**EXERCISE INSTRUCTIONS:**
Track down the lines that contain "picture" and copy them.

------ DATA PROVIDED ------

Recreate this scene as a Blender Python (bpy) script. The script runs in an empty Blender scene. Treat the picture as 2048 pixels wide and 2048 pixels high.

------
------ DATA PROVIDED ------

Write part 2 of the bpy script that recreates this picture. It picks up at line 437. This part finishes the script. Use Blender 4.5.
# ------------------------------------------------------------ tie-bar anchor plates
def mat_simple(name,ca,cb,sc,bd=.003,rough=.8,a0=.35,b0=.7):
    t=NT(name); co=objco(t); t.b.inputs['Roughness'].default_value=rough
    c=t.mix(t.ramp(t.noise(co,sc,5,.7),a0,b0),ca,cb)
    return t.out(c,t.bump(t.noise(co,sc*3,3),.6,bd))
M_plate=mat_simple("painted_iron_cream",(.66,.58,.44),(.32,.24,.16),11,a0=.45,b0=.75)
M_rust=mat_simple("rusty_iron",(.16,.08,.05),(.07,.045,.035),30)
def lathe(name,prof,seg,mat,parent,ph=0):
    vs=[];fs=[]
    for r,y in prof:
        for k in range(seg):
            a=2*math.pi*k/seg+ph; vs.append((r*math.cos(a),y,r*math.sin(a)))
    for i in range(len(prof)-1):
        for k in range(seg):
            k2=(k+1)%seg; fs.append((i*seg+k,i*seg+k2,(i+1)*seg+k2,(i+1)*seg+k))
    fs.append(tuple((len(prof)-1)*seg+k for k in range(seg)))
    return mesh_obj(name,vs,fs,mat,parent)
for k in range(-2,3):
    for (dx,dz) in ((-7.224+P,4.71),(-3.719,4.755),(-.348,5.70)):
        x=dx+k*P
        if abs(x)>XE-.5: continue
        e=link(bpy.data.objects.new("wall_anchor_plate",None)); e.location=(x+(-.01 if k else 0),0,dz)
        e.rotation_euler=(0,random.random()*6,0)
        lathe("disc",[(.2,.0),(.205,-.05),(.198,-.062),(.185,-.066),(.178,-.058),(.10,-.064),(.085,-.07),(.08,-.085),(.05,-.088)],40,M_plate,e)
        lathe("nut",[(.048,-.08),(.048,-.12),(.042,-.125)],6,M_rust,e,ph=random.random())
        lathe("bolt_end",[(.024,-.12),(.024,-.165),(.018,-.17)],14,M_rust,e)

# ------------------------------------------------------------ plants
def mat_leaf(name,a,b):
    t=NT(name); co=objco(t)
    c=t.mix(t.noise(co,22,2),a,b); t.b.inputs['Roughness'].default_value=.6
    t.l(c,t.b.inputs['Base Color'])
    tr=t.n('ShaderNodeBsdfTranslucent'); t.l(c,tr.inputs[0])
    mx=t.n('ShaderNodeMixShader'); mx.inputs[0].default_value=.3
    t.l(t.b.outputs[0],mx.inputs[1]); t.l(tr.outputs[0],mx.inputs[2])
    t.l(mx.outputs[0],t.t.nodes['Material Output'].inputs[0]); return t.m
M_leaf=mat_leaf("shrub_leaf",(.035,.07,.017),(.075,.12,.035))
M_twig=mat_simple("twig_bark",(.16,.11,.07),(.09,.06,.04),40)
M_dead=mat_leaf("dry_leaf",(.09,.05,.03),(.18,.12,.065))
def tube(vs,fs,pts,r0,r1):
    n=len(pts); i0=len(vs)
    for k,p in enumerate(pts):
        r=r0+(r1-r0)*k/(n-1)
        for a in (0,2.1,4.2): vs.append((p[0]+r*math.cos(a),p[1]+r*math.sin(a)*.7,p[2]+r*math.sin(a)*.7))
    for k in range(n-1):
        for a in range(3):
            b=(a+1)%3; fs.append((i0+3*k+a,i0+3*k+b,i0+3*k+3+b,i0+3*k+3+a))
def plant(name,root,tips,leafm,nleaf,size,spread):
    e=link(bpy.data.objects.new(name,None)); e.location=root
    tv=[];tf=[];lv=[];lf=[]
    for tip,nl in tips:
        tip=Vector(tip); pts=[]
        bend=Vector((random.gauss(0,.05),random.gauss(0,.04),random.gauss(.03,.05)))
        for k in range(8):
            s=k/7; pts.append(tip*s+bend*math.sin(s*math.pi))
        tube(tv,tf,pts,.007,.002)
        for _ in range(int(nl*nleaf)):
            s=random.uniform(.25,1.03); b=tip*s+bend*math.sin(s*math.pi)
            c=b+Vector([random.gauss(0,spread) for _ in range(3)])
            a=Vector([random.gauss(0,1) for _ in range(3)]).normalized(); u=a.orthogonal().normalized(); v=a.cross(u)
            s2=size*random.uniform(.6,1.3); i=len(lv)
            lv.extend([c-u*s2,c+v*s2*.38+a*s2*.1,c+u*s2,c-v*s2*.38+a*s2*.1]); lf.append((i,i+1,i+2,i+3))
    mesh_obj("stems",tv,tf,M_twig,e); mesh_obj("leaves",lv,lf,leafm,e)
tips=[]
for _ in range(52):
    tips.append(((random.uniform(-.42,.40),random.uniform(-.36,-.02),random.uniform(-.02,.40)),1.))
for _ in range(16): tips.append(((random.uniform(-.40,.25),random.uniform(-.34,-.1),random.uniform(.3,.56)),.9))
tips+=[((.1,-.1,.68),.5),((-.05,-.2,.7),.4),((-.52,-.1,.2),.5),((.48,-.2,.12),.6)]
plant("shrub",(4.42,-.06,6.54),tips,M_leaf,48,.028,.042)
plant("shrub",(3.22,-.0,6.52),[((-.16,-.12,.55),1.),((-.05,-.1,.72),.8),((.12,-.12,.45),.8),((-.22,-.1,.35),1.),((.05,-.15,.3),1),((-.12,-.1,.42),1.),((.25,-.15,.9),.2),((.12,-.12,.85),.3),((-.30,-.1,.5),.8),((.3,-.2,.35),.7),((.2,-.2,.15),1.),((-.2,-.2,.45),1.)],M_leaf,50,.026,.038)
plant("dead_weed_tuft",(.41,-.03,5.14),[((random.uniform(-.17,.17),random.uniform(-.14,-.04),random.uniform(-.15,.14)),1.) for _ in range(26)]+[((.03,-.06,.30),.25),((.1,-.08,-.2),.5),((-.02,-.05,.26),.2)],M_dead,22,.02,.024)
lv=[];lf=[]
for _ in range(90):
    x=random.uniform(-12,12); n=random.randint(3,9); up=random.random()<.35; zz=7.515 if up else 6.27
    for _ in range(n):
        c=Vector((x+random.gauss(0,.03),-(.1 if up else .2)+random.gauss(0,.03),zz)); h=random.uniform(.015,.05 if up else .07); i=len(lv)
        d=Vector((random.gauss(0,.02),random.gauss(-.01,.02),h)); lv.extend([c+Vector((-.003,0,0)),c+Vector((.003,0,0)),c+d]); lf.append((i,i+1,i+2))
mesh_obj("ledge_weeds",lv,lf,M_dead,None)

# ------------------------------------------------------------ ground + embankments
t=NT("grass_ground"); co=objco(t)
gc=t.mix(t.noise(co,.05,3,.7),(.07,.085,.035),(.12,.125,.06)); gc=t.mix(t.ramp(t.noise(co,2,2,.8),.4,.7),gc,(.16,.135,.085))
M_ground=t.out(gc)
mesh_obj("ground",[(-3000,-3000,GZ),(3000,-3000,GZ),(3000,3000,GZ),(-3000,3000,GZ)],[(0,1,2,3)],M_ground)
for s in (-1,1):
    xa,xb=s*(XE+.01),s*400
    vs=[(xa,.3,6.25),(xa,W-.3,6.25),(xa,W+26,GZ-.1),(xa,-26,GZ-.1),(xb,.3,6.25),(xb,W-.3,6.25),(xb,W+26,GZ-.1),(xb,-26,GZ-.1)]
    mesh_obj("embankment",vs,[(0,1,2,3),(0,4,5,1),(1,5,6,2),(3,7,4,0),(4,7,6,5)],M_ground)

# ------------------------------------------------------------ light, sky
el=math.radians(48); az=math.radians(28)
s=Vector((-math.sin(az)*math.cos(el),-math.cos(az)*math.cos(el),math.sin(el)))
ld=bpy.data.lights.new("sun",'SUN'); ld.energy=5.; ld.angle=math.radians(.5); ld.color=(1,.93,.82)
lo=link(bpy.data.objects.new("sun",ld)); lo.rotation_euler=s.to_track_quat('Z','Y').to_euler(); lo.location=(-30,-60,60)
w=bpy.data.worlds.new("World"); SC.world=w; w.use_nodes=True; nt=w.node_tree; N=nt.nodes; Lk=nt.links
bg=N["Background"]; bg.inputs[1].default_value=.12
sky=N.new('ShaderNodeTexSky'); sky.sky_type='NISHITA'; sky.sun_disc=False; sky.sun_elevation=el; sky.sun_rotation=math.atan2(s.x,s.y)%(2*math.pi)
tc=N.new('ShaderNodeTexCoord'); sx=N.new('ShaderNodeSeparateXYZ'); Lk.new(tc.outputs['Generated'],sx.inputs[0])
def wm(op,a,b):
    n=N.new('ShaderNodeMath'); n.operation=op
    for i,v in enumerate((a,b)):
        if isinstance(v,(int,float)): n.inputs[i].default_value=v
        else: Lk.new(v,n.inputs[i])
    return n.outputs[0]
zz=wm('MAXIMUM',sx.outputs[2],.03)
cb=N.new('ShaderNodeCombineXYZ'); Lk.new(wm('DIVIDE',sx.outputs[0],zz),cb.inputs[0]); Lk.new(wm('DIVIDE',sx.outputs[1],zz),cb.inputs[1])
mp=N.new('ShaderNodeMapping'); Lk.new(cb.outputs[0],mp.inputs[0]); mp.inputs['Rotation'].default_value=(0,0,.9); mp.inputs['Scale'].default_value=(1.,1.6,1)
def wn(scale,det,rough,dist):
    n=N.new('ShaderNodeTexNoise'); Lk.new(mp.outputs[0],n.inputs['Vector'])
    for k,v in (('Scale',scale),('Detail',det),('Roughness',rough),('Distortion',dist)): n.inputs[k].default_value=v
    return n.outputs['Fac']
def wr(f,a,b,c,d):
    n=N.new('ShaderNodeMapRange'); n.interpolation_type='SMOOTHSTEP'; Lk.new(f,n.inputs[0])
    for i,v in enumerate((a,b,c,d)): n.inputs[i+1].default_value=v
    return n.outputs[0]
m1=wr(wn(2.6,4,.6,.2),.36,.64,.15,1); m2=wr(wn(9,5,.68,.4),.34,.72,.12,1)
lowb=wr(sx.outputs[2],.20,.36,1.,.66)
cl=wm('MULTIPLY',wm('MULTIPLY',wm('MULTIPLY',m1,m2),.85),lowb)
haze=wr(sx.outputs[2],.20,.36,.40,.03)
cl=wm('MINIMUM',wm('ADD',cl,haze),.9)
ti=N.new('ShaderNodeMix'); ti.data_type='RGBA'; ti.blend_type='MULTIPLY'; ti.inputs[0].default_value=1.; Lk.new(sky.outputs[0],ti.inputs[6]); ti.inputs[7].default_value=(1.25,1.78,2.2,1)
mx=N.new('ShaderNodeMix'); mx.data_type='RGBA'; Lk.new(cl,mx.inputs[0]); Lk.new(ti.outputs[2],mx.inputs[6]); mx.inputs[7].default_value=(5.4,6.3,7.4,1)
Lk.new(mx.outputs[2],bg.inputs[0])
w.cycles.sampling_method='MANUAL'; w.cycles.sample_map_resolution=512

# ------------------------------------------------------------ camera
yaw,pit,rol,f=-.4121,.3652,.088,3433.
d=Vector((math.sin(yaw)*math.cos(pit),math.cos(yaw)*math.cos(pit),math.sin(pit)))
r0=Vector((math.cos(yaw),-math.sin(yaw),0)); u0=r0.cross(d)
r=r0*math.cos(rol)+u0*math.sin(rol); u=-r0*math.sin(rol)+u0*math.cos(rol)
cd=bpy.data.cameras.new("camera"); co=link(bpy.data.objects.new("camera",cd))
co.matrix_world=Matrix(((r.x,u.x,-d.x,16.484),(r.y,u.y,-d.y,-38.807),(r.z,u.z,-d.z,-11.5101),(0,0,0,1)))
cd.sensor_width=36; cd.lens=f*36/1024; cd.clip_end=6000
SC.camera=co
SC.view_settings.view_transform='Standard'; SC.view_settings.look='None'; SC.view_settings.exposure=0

------

**ANSWER TO THIS EXERCISE:**
Recreate this scene as a Blender Python (bpy) script. The script runs in an empty Blender scene. Treat the picture as 2048 pixels wide and 2048 pixels high.
Write part 2 of the bpy script that recreates this picture. It picks up at line 437. This part finishes the script. Use Blender 4.5.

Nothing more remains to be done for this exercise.